Little M&A activity, while dividend deals on hold

Miller said that in both the high-yield market and in leveraged loans, "up until about four weeks ago, there was a trend line of tightening spreads and more aggressive structures." Borrowers with greater leverage were hitting the capital markets, and dividend deals were getting done, although all of that no longer seems to be the case.

"It's a lot like last year, in that way," he said.

While here and there a few big M&A deals appeared, including Tulsa, Okla.-based oil and gas exploration and production concern Samson Investment Co.'s $2.25 billion eight-year deal in February and Houston-based energy operator El Paso Corp.'s $2.75 billion issue of seven- and eight-year paper in April, Miller and Cohen said that on the whole, relatively speaking, there's been what Miller called a "dearth" of merger activity, which normally would be a potent driver of bond issuance.
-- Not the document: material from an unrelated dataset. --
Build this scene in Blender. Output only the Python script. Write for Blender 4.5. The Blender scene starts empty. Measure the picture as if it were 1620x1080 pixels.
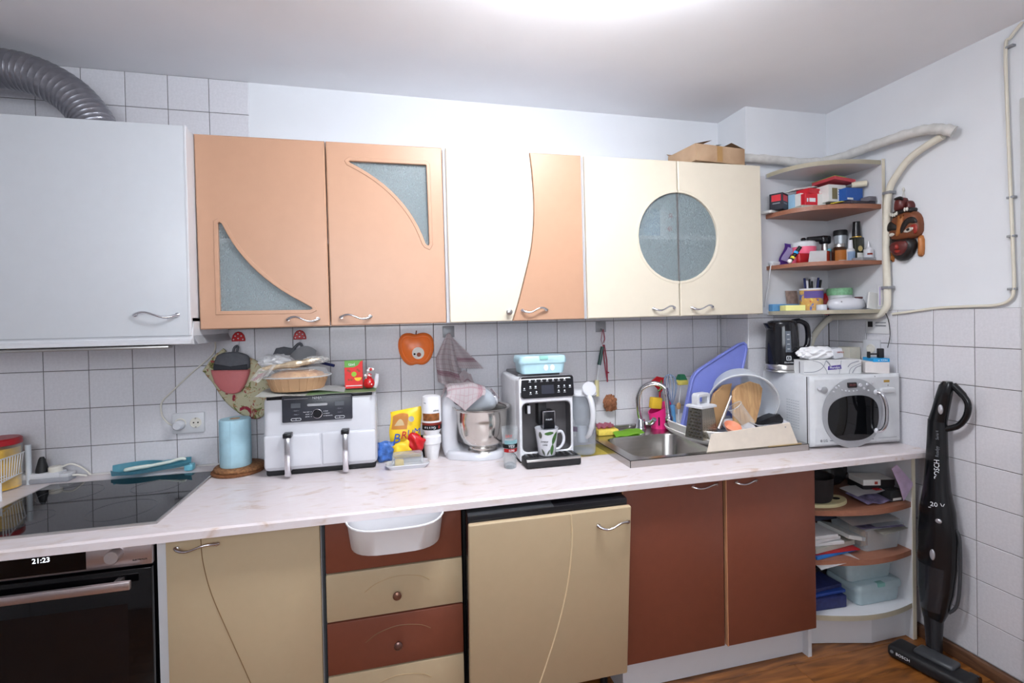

Cohen said that "in the absence of M&A activity, you've got refinancing old bonds, refinancing old loans or dividends. Those are the only reasons an issuer would be in the market."

But the demise of two prospective dividend deals in one week would seem to indicate that investors now have less of a tolerance for such transactions.

Cohen predicted that "we're going to see dividends if the market rallies. But if the market stays soft, you probably won't see a lot of bond activity until prices rise."

All in all, he concluded, "it will be very interesting how the year turns out."